3. The government attempts to justify the search on the ground that peace officers have the right to arrest and search a person committing a criminal offense in their presence. Leaving aside the question whether prohibition agents are peace officers (see Brady v. U. S., 300 F. 540 [C. C. A. 6]; Agnello v. U. S., 290 F. 671 [C. C. A. 2]), the offender was not in the presence of the officers, and there is no evidence that they had reason to suspect that he was. (Temperani v. U. S., 299 F. 365 [C. C. A. 9]).
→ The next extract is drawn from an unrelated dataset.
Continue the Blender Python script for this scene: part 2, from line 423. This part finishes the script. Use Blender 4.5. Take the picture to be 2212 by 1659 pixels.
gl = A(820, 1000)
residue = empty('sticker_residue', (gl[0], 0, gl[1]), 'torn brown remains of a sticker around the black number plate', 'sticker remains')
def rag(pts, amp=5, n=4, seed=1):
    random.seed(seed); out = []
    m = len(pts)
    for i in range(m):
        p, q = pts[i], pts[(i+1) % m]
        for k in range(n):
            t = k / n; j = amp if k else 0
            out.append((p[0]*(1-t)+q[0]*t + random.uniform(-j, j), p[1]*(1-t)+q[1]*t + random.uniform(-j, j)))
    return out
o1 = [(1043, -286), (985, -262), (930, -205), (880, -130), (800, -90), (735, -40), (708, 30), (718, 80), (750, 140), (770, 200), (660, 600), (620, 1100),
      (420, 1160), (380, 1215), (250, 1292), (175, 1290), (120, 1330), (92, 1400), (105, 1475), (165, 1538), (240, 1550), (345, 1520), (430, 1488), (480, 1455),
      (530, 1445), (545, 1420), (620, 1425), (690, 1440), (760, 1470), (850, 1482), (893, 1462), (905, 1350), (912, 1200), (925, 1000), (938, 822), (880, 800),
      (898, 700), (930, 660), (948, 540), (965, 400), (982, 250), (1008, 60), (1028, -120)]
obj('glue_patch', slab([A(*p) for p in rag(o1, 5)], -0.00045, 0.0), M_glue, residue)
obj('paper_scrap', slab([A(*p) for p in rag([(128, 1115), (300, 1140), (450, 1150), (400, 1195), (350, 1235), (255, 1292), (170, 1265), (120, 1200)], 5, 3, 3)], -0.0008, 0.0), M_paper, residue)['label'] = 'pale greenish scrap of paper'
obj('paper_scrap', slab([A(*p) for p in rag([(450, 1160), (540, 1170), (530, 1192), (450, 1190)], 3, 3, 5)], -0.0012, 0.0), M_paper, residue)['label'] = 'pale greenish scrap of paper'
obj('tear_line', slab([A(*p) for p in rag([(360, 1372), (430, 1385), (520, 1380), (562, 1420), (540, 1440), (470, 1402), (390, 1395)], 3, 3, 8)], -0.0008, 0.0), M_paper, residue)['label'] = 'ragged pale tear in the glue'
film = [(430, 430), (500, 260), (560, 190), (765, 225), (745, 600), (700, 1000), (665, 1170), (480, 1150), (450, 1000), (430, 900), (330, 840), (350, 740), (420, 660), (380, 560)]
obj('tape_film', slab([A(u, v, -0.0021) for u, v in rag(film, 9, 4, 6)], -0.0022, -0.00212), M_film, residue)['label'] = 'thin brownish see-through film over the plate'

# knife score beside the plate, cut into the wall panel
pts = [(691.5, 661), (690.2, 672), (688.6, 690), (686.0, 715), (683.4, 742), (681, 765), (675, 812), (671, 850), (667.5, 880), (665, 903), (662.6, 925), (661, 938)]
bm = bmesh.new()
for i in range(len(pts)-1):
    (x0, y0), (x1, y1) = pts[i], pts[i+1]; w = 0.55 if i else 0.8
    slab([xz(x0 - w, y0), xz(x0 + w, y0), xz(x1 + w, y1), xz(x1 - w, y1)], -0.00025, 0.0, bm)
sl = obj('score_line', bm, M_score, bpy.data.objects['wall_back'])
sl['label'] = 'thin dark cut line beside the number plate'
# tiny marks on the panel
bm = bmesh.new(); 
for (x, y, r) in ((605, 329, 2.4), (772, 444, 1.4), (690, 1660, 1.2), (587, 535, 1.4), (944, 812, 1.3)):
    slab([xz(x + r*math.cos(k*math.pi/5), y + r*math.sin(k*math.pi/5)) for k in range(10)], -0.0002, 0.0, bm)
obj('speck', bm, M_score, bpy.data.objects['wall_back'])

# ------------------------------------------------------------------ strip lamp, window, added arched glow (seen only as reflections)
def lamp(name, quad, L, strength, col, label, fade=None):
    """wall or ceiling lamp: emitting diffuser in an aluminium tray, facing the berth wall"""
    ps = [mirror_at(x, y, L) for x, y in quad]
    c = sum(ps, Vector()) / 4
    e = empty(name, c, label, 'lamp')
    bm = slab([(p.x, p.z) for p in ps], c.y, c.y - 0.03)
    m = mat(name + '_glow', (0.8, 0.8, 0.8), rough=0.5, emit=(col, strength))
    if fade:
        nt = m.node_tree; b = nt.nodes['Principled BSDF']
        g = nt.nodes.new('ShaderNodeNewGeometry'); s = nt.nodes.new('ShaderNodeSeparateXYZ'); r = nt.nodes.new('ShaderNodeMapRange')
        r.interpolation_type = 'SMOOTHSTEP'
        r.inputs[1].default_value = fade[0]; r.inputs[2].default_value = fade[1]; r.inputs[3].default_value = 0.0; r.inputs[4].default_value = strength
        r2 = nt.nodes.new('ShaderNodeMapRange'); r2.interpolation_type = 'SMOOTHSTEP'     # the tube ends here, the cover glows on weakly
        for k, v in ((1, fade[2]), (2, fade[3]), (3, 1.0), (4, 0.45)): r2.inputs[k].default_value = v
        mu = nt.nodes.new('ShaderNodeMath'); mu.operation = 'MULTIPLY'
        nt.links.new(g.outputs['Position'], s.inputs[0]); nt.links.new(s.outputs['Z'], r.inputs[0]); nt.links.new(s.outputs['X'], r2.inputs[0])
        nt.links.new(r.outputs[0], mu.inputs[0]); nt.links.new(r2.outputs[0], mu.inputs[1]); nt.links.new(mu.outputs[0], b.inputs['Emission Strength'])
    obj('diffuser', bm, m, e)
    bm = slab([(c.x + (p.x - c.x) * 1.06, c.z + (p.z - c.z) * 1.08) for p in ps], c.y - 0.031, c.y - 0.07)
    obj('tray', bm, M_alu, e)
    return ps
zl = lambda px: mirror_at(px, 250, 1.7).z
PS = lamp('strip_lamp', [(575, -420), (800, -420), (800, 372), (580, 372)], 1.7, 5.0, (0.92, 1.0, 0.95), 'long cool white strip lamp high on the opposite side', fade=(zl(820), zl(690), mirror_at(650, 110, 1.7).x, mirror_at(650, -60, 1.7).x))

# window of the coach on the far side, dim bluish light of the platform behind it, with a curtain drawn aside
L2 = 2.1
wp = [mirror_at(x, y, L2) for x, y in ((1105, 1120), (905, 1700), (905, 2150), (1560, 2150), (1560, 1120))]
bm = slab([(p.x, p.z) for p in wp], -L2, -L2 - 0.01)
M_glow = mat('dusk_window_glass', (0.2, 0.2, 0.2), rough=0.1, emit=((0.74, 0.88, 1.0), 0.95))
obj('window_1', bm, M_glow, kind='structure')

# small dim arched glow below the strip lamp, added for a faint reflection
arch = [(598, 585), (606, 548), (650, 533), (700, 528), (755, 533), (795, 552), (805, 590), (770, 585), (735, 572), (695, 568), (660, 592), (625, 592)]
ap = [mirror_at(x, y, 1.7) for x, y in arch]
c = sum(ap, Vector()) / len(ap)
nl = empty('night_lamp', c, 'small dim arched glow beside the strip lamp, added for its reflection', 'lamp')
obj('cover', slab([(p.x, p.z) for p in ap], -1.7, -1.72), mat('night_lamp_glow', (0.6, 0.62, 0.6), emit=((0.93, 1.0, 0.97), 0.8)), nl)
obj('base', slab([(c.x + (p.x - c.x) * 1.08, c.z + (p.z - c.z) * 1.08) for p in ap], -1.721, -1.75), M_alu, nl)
Moreover, it may be questioned whether, in cases of misdemeanor, a peace officer or a private person has any power of arresting without a warrant, except when a breach of peace has been committed in his presence, or there is reasonable ground for supposing that a breach of peace is about to be committed or renewed in his presence. Wilgus, Arrest without Warrant, 22 Mich. Law Rev. 541, 673, 798, especially 703-709. There is no evidence here of any breach of peace, existing or imminent, which would justify the exercise of powers sanctioned by the common law only in situations of emergency. See Carroll v. U. S., supra. In Agnello v. U. S., supra, McBride v. U. S. (C. C. A.) 284 F. 416 (C. C. A. 5), and Garske v. U. S. (C. C. A.) 1 F.(2d) 620, the search was justified as incidental to a lawful arrest.

For the reasons stated, a majority of the court are of the opinion that the petition to quash the search warrant and to suppress the evidence secured thereby, and the motion to quash the indictment, should have been granted, and that the judgment must be reversed, and the cause remanded.